If one were to use the ratio of total tangible assets to its tangible book to measure leverage, Piper uses roughly a third of the leverage in comparison with its competitors. As shown in the enclosed table, Piper's ratio is about 4 and over 12 for JPMorgan (JPM), Goldman Sachs (GS), Jefferies (JEF), Morgan Stanley (MS), Bank of America (BAC) and Citibank (C), respectively. It survived the financial crisis of 2008 without taking TARP funds. As a matter of fact, they only had an operational loss of $75 million in 2008. They could have been profitable, had they significantly cut the compensation cost of $249 million (not just GM was overpaying its workers:). Another plus for the company, in this environment, is that they have very limited exposure in Europe both in terms of revenue (less than than 4% of the total) and the long-lived assets (less than 0.1%).

Key Risks

  • First of all, this is not the industry for long term shareholders because of the excessive risk-taking and compensation.
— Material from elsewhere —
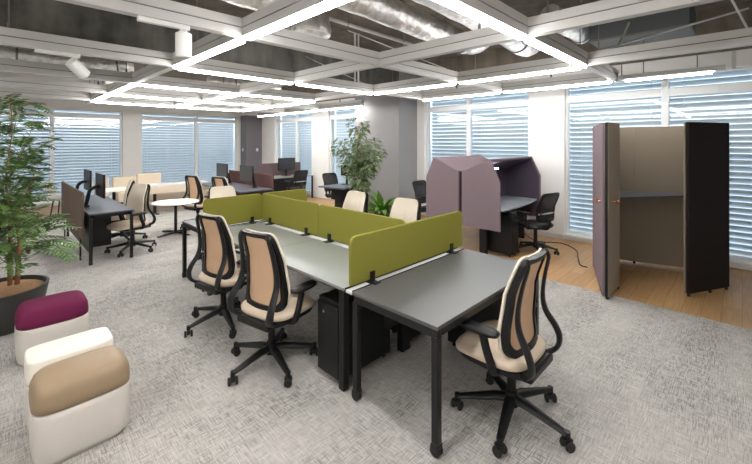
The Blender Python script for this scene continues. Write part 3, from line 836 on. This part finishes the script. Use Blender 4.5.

Furthermore, the commission or spread based institutional brokerage business has been experiencing industry-wide decline. Owners of the stock should consider exiting as soon as the financial crises subside and industry recovers.
  • Any financial institution that relies on short-term funding are at the mercy of the market perception of its credit worthiness. PJC currently relies on Repos (65%), commercial paper (23%) and short-term bank loans (12%) for its $513 million financing needs. I think this is not a significant risk given the friendly Fed under Bernanke.
  • The company may have indirect exposure to risky financial institutions or sovereign debt through derivative contracts.
  • PJC is too small to qualify for too-big-to-fail insurance that the Fed and Treasury implicitly provides. In other words, PJC may be allowed to bust while its larger competitors will be bailed out in a crisis.


At the current price of $19 a share, PJC is trading at a 35% discount to its tangible book value of $29.25 and PE ratio of 15.4 (using EPS of $1.23 in 2010). Although PJC is not the cheapest in terms of the discount to its tangible book or PE, it is by far the simplest and the least risky relative to the major shops on Wall Street. As we learned from the last financial crisis, what killed a financial institution was its leverage and amount of risky assets (New Century, Countrywide, Bear Stearns, Lehman Brothers, WaMu, etc.) in the last crisis.

In summary, I believe PJC is the most attractive brokerage stock to own and can potentially offer a great deal of upside once the financial turmoil subsides and confidence returns.